You can also accept or reject all of the day’s changes to this node at once with the controls below the node’s summary. Note that rejecting all changes is “safe,” since it makes no edits to the node’s baseline; if you reject all changes without manually reverting them, you’re effectively deferring a decision on them to the next day.
Reviewing Groups
If you’ve collected similar nodes into groups in the console, you can greatly speed up the review of similar changes with the “Common Differences” tab. You can also use the “Individual Differences” tab to navigate to the individual nodes.
Same Change on Multiple Nodes
If the same change was made on several nodes in a group, you can:
- Accept or reject the change for all affected nodes
- View the individual node pages to approve or reject the change selectively
Different Changes to the Same Resource
If different changes were made to the same resource on several nodes, the changes will be grouped for easy comparison. You can:
- Accept or reject each cluster of changes
- View the individual node pages to approve or reject the changes selectively
Convergence of differing baselines
If several nodes in a group had a different baseline value for one resource but were recently brought into an identical state, you can click through to examine the previous baselines, and can:
- Approve or reject the single new state for all affected nodes
- View the individual node pages to approve or reject the changes selectively
Comparing Groups Against a Single Baseline
The console can also generate custom reports which compare an entire group to a single member node’s baseline. While the day-to-day compliance views are meant for tracking changes to a node or group of nodes over time, custom reports are meant for tracking how far a group of nodes have drifted away from each other.
- Custom reports only examine the most recent inspection report for each group member
- Custom reports do not allow you to approve or reject changes
The console will maintain one cached custom report for each group; generating a new report for that group will erase the old one.

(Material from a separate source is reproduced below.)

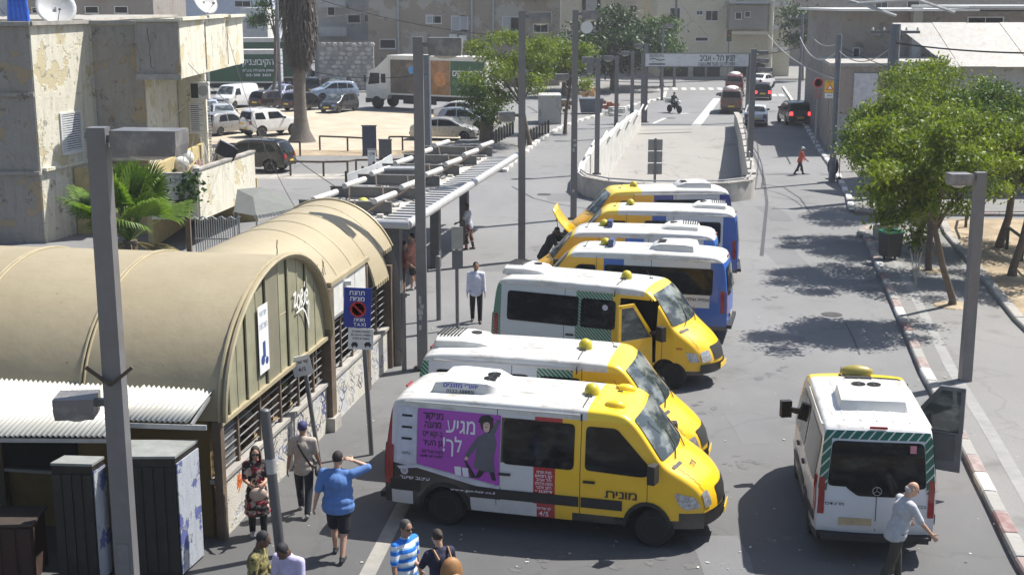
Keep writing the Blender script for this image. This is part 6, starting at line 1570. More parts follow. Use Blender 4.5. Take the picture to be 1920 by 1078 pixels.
bin_('dark litter bin with a green rim against the end of the market hall', -3.02, 32.6, 0, .5, .85, GRN, .2)
bin_('dark green litter bin under the trees on the right pavement', 13.2, 45.4, .12, .62, .98, GRN, .3)
def rail_fence(label, pts, h, ph, mt, name='rail_fence', z=0, r=.05, mid=False):
    t = thing(name, label, 'fence')
    for a, b in zip(pts, pts[1:]): 
        m = MB(); m.beam((*a, z+h), (*b, z+h), r*1.4, r*2); m.build('rail', mt, t)
        if mid: m = MB(); m.beam((*a, z+h*.5), (*b, z+h*.5), r, r); m.build('rail', mt, t)
    for p in pts: m = MB(); m.box((p[0], p[1], z+h/2), (r*2, r*2, h)); m.build('post', mt, t)
    return t
WOODR = mat('dark wooden rail', (.09, .07, .055), .8, 0, .3, 6)
f1 = [G(x, y)[:2] for x, y in ((430, 298), (500, 296), (563, 293))]; rail_fence('left dark rail along the verge below the palm trunk', f1, .85, 0, WOODR)
f1 = [G(x, y)[:2] for x, y in ((600, 282), (652, 284), (700, 287))]; rail_fence('dark rail along the verge right of the palm trunk', f1, .85, 0, WOODR)
f1 = [G(x, y)[:2] for x, y in ((730, 283), (755, 283), (790, 285))]; rail_fence('short grey rail beside the lamp post at the car park corner', f1, .85, 0, WOODR)
f1 = [G(x, y)[:2] for x, y in ((545, 330), (607, 331), (652, 330), (668, 327), (745, 326), (800, 322))]; rail_fence('lower dark rail along the near side of the lane', f1, .75, 0, WOODR)
BOL = mat('dark bollard', (.07, .06, .055), .6, .2, .2, 6)
bp = MB(); bp.box((0, 0, .4), (.14, .14, .8))
first = None; words = ['first', 'second', 'third', 'fourth', 'fifth', 'sixth', 'seventh', 'eighth', 'ninth', 'tenth', 'eleventh', 'twelfth', 'thirteenth', 'fourteenth']
bm_ = bp.mesh('post', BOL); cp = MB(); cp.add([(-.08, -.08, .8), (.08, -.08, .8), (.08, .08, .8), (-.08, .08, .8), (0, 0, .9)], [(0, 1, 4), (1, 2, 4), (2, 3, 4), (3, 0, 4), (3, 2, 1, 0)]); cm_ = cp.mesh('cap', BOL)
def bollard(lab, x, y, z, grp):
    global first
    if first is None:
        first = thing('bollard', lab, 'bollard', (x, y, z), .2, grp); link('post', bm_, first); link('cap', cm_, first); return first
    c = dup(first, (x, y, z), .2, lab); c['group'] = grp; return c
for i in range(11):
    t_ = i/10; p = G(978+54*t_, 278-28*t_, .13); bollard('%s bollard from the near end of the row beside the kerb' % words[i], p.x-.15, p.y, .13, 'bollards along the far left kerb')
for i in range(9):
    t_ = i/8; p = G(938+40*t_, 274-22*t_, .13); bollard('%s bollard from the near end of the inner row under the green tree' % words[i], p.x-.6, p.y, .13, 'bollards behind the far left pavement')
# garden railing at the right
gp = [(16.35, 38.0), (16.75, 40.3), (17.1, 42.5), (17.5, 44.6), (17.8, 46.8)]
rail_fence('green-topped garden railing on the brown soil at the right edge', gp, .8, 0, mat('green brown rail', (.06, .07, .045), .7, 0, .3, 6), 'garden_railing', .2, .045)
rail_fence('further garden railing behind the tree trunks on the right', [(17.3, 49.2), (17.9, 51.5), (18.6, 53.4)], .8, 0, mat('green brown rail', (.06, .07, .045), .7), 'garden_railing', .2, .045)
# concrete footing box and bare bush
t = thing('planter', 'grey square concrete planter block around a trunk at the pavement corner', 'planter', (14.2, 49.6, .12)); m = MB(); m.box((0, 0, .22), (.75, .75, .44)); m.build('block', CONC, t); m = MB(); m.box((0, 0, .45), (.6, .6, .03)); m.build('soil', DIRT2, t)
# grey awning and gate behind the barrel roof
t = thing('fabric_awning', 'sagging grey fabric awning with a scalloped edge beside the balcony', 'awning', (-9.0, 46.0, 0))
m = MB(); m.add([(-.7, -.4, 1.75), (.2, -1.0, 1.7), (1.4, .6, 1.75), (.0, 1.2, 2.4), (-.75, .6, 2.4), (-.1, .1, 2.2), (.75, 1.3, 2.05)], [(0, 1, 5), (1, 2, 5), (2, 6, 5), (6, 3, 5), (3, 4, 5), (4, 0, 5)])
o = m.build('cloth', mat('grey canvas', (.15, .16, .15), .9, 0, .12, 4, .01, 20), t); md = o.modifiers.new('t', 'SOLIDIFY'); md.thickness = .015
for i in range(13): k = i/12; m = MB(); m.lathe([(.07, 0), (.07, .01)], 10, (.2+1.2*k, -1.0+1.6*k-.01, 1.66), 'Y'); m.build('scallop', WHITE, t)
for p in ((-.7, -.4), (.2, -1), (1.4, .6), (-.75, .6)): m = MB(); m.tube([(*p, 0), (*p, 1.76)], .03, 6); m.build('leg', GALV, t)
t = thing('metal_gate', 'grey steel gate with a wavy top below the balcony', 'gate', (-9.9, 43.9, 0))
for i in range(20): m = MB(); m.box((-.75+i*.078, 0, .95), (.03, .03, 1.7)); m.build('upright', GALV, t)
m = MB(); m.tube([(-.78+i*.078, -.02, 1.82+.05*math.cos(i*1.6)) for i in range(21)], .03, 5); m.build('top_rail', GALV, t)
for z in (.3, 1.1): m = MB(); m.box((0, .02, z), (1.6, .04, .05)); m.build('cross_rail', GALV, t)
m = MB(); m.box((-1.0, .05, 1.1), (.16, .16, 2.2)); m.build('gate_post', BROWNP, t)
# rubbish pile on the far left pavement
rd = random.Random(8)
for i, (px_, py_, w_, h_, c_, l_) in enumerate(((1108, 205, 1.9, 1.2, (.09, .11, .14), 'dark blue skip on the far left pavement behind the tree'), (1142, 203, 1.2, 1.0, (.4, .16, .1), 'reddish crate pile right of the dark skip'), (1058, 205, 1.4, 1.6, (.16, .11, .07), 'brown stack of pallets under the tree near the kerb'), (1165, 206, 1.5, .6, (.5, .5, .48), 'pale rubbish heap at the end of the far left pavement'), (1103, 178, 1.2, 1.1, (.5, .32, .16), 'cardboard boxes piled behind the dark skip'))):
    p = G(px_, py_+8, .13); t = thing('rubbish_pile' if i != 0 else 'skip', l_, 'rubbish' if i else 'skip', p)
    m = MB()
    if i == 0: m.add([(-.8, -.5, .1), (.8, -.5, .1), (.8, .5, .1), (-.8, .5, .1), (-w_/2, -.65, h_), (w_/2, -.65, h_), (w_/2, .65, h_), (-w_/2, .65, h_)], [(0, 3, 2, 1), (0, 1, 5, 4), (1, 2, 6, 5), (2, 3, 7, 6), (3, 0, 4, 7), (4, 5, 6, 7)]); m.build('tub', mat('skip', c_, .6), t); m = MB(); m.box((0, -.66, h_-.05), (w_+.06, .06, .1)); m.build('rim', mat('skip', c_, .6), t)
    else:
        for k in range(9): m = MB(); s_ = rd.uniform(.25, .5); m.box((rd.uniform(-w_/2, w_/2), rd.uniform(-.4, .4), s_/2+rd.uniform(0, max(0, h_-s_))), (s_, s_, s_*.8), rd.uniform(0, 2)); m.build('box', mat('rubbish %d' % i, c_, .9, 0, .3, 5), t)
t = thing('garden_house_wall', 'low pale wall with a hatch behind the far left bollards', 'wall'); t.name = 'pavement_wall'
m = MB(); a, b = YP(1010, 190, 97), YP(1052, 160, 97); m.box(((a.x+b.x)/2, 97.5, 1.1), (b.x-a.x, 3, 2.2)); m.build('wall', PL_GREY, t)
t = thing('traffic_signal', 'small dark traffic signal in front of the cream corner block', 'traffic light', (YP(1366, 95, 150).x, 150, 0)); m = MB(); m.tube([(0, 0, .1), (0, 0, 5.6)], .08, 8); m.build('pole', POLE, t); m = MB(); m.box((0, -.1, 5.0), (.5, .3, 1.3)); m.build('housing', BLACKP, t)
for k, c_ in enumerate(((.2, .01, .01), (.3, .15, 0), (.0, .12, .03))): m = MB(); m.lathe([(.13, 0), (.13, .03)], 10, (0, -.28, 5.4-.4*k), 'Y'); m.build('lens', plain('signal lens %d' % k, c_, .3), t)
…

Custom reports are generated from the console’s group pages — not from the group views in the compliance pages. To generate a report, choose which baseline to compare against and press the generate button; the report will be queued and a progress indicator will display. (The indicator is static markup that does not automatically poll for updates; you will need to reload the page periodically to update status on the report.)
Once generated, custom reports can be viewed from the console’s page for that group, the main compliance overview page, and the compliance group pages.
A custom report is split into a “Common Differences” tab and an “Individual Differences” tab. This is very similar to the layout of the group compliance review pages and can be read in the same fashion. The only difference is that all comparisons are to a single baseline instead of per-node baselines.